(di Lorenzo Padovan)
"Penso che oggi non abbiamo
leader, da ogni parte della frontiera, che siano capaci di
negoziare, di fare compromessi, compromessi dolcemente: come
puoi raggiungere un accordo senza compromessi? Se avessi potuto
scegliere un'abilità che mio nonno aveva, avrei fatto questo,
negoziare. Ciò significa anche essere empatici, ciò significa
anche capire l'altro lato, anche se tu non lo aggredisci. E non
abbiamo questo ora in Israele". È la convinzione dello scrittore
israeliano Eshkol Nevo, in una conversazione con l'ANSA, alla
vigilia della sua partecipazione al festival letterario
Pordenonelegge, riferendosi al conflitto in Medio Oriente.

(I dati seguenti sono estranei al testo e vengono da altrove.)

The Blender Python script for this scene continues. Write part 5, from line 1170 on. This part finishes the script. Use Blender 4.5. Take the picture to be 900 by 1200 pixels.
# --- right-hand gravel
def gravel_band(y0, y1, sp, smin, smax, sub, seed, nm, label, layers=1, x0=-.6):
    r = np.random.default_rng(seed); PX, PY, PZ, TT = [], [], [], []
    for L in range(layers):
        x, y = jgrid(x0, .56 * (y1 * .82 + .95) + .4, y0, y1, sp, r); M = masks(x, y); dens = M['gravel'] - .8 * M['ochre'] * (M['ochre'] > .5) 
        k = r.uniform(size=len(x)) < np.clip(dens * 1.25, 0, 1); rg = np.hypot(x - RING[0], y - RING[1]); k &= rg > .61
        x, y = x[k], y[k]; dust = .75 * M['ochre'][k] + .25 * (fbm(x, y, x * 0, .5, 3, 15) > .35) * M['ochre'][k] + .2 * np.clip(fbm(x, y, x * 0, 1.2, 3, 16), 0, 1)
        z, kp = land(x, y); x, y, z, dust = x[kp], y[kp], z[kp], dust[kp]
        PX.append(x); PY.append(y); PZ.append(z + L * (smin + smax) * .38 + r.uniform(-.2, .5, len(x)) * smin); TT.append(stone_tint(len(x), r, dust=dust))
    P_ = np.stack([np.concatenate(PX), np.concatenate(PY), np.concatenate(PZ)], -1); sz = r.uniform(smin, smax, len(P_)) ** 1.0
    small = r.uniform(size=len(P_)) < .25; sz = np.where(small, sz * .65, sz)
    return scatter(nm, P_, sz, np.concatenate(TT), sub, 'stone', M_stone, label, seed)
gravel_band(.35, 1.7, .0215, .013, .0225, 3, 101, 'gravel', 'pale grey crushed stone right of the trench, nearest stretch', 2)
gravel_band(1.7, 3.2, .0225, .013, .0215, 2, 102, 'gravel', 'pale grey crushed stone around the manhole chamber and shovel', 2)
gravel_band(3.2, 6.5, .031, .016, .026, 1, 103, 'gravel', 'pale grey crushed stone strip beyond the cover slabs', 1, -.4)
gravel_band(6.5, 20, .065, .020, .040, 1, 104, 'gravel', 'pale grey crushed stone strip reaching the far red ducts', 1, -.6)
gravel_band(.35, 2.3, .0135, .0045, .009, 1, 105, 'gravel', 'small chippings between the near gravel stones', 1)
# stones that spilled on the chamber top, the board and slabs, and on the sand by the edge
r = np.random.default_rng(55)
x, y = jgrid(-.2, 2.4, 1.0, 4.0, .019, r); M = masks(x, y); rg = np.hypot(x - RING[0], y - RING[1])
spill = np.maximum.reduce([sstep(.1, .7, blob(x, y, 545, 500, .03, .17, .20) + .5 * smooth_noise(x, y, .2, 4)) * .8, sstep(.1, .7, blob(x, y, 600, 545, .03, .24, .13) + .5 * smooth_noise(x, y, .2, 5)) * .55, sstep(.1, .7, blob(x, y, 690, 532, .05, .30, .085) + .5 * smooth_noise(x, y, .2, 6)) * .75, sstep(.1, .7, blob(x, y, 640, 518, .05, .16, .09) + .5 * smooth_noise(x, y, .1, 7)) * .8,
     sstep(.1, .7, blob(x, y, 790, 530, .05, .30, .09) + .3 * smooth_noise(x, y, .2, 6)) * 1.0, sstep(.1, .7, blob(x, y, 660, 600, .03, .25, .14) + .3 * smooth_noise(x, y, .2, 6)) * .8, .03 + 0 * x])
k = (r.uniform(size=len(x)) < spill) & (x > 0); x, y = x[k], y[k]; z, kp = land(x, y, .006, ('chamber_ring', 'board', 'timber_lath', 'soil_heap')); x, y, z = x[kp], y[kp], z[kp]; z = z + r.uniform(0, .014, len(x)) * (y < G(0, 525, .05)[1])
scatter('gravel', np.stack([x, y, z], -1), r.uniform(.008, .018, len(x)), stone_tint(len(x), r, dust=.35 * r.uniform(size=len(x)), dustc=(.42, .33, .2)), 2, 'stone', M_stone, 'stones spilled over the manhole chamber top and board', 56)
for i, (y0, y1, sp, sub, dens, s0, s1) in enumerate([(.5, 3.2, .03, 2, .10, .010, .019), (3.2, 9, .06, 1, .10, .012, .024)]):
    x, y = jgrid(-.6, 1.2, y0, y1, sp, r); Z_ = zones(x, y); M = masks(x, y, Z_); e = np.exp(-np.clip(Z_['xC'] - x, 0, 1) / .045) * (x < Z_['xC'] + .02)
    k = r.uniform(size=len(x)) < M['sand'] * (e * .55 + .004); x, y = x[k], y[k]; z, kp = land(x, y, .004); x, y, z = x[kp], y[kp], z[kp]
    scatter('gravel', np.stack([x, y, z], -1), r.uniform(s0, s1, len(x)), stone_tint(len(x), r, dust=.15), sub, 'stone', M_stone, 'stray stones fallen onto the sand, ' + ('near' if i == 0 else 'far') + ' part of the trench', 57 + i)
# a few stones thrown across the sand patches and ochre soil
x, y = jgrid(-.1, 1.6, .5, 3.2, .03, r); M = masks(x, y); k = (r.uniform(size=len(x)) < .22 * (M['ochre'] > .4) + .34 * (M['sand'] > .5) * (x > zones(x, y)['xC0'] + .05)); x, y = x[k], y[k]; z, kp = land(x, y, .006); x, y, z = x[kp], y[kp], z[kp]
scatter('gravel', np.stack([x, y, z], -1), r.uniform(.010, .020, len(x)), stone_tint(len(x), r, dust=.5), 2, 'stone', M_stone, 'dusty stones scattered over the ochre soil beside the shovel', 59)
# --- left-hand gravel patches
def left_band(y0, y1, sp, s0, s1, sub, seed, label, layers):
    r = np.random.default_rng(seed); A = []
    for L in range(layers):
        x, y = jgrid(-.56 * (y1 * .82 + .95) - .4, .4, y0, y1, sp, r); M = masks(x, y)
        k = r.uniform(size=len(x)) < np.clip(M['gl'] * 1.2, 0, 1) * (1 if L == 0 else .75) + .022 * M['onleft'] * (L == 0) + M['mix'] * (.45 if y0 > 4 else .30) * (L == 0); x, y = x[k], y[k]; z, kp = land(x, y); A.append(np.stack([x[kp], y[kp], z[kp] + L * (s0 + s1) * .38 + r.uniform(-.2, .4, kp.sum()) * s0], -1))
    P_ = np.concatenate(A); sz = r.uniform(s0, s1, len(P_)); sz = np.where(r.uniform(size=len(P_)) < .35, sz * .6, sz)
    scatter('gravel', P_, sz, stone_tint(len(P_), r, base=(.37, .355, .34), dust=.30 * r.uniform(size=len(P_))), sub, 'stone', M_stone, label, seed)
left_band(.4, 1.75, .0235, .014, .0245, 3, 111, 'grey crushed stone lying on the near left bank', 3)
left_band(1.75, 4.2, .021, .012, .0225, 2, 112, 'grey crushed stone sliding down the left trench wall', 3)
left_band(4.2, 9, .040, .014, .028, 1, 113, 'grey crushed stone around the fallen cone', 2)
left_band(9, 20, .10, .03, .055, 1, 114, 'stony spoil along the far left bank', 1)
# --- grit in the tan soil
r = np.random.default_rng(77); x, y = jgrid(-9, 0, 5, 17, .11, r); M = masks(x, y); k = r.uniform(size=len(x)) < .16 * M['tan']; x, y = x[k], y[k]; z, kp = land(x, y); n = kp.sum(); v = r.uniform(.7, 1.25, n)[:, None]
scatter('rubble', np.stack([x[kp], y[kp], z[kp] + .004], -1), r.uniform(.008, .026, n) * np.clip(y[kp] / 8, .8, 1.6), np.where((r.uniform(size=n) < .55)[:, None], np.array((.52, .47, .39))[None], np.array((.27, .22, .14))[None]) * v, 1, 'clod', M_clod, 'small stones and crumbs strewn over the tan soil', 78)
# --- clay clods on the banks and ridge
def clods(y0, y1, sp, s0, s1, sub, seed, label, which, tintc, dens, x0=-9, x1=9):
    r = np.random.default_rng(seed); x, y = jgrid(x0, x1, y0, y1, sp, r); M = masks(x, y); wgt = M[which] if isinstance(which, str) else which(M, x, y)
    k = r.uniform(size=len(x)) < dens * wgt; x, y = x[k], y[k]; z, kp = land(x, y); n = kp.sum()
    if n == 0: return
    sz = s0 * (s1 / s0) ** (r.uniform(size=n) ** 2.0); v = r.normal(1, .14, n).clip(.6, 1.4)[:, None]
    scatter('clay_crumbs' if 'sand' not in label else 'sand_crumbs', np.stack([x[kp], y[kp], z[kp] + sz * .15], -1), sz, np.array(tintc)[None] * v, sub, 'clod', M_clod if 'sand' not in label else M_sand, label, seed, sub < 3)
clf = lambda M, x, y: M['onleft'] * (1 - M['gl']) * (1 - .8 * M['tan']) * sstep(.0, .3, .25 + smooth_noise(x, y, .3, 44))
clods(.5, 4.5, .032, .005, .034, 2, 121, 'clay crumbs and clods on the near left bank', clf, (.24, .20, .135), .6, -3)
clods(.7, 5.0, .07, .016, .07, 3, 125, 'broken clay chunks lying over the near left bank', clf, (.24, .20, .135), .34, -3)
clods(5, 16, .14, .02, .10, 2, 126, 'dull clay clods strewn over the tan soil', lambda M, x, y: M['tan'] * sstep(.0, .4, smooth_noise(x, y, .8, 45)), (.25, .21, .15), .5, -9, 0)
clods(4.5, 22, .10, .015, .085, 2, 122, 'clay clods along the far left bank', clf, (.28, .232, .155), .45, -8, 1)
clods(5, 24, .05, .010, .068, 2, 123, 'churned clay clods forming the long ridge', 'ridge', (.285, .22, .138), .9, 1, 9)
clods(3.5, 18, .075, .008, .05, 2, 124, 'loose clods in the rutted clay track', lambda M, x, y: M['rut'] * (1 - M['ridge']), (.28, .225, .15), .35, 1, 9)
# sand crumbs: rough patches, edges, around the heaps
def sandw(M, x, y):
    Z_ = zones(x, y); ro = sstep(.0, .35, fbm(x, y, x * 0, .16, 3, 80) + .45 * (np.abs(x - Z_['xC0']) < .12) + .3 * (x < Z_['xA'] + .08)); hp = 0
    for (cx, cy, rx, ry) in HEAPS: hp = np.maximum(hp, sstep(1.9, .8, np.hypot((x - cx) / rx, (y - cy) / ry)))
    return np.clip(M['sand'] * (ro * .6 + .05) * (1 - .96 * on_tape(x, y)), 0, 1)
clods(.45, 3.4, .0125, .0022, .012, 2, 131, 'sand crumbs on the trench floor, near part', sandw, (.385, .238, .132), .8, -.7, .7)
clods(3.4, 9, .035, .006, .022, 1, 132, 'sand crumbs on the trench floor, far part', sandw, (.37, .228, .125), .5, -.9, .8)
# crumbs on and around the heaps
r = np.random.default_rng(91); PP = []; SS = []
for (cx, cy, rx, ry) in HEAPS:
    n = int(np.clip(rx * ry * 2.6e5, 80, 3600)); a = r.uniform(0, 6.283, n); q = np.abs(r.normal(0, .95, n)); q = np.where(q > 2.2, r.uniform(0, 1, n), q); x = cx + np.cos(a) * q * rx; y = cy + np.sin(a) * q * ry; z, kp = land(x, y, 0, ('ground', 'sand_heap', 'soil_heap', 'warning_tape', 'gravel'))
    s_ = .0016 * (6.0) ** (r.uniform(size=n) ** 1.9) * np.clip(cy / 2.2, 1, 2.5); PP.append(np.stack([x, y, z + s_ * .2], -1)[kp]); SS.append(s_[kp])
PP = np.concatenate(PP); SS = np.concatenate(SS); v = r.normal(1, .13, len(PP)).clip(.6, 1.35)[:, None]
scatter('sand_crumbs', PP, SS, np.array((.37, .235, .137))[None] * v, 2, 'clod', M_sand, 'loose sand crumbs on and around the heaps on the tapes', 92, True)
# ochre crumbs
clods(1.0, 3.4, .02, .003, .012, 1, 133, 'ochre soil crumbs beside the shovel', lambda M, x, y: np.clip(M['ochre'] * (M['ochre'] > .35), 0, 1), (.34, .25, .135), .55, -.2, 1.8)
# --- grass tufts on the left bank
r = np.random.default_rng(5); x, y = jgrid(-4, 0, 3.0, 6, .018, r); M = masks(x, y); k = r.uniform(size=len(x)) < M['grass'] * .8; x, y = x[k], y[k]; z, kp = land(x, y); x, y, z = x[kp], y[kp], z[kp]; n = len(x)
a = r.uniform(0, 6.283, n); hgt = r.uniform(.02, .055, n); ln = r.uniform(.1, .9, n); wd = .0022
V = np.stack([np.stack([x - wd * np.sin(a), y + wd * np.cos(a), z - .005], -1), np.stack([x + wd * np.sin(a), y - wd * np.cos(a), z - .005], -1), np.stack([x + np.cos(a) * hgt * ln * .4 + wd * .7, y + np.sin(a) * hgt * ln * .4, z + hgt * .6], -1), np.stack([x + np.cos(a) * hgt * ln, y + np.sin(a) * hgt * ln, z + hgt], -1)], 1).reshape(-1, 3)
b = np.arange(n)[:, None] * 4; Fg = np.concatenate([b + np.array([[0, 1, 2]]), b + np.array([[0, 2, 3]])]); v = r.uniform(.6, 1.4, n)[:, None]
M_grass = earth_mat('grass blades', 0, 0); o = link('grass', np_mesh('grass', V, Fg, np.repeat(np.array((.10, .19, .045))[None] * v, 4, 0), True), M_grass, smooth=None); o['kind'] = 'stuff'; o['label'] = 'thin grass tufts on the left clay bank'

Lo scrittore è partito da ciò che, a suo avviso, in questa
situazione, avrebbe fatto il nonno, Levi Eshkol, primo ministro
in Israele per gran parte dei caldissimi anni Sessanta. "Era
conosciuto proprio per la sua capacità di negoziare - ha
ribadito -. Aveva una frase molto famosa: passo di compromesso
in compromesso fino a ottenere ciò che voglio".
E un'eventuale avvicendamento al ministero della Difesa come
si vocifera, sostituendo Gallant con un esponente
dell'ultradestra, per Nevo andrebbe nella direzione opposta
della soluzione da lui auspicata: "Penso che in questo momento
abbiamo bisogno di persone che siano propense all'avvicinamento,
abbiamo bisogno di una spinta, di qualcuno che abbia una visione
per il Medio Oriente, qualcuno che sia un pensatore
indipendente. E, quindi, è meglio che tutto rimanga così, che il
ministro della Difesa rimanga l'attuale, soprattutto perché
l'ultima volta è finita con dimostrazioni e proteste".
Nevo è in Italia per una serie di presentazioni di "Legami",
un libro di racconti che sta avendo gran successo. "Sono
orgoglioso perché è la dimostrazione che un artista può fare
quello che vuole, indipendentemente dal mercato editoriale che
magari privilegia altri tipi di narrazioni e di marketing. Penso
che i lettori lo sentano e mi rimangano accanto. Il mio legame
con i lettori italiani è una specie di miracolo nella mia vita.
È davvero raro che uno scrittore trovi una casa per i suoi libri
e io ne ho addirittura due, quella israeliana e quella italiana.
È una sorta di connessione di cuori, che è quasi inspiegabile".
Non esclude nemmeno che possa, un giorno, dedicarsi a
scrivere un romanzo: "Ho un'idea, ma sento che ora è davvero
difficile scrivere a causa della guerra - ha confidato - Le
uniche cose che riesco a scrivere sono Il diario di Israele, per
il Corriere della Sera, e piccoli pezzi di ricordi biografici di
questo anno folle. È difficile scrivere narrativa quando la
realtà è oltre la finzione, oltre ciò che hai immaginato.
Quindi, in un certo senso, sto aspettando che la guerra finisca
per iniziare il mio nuovo romanzo", ha concluso.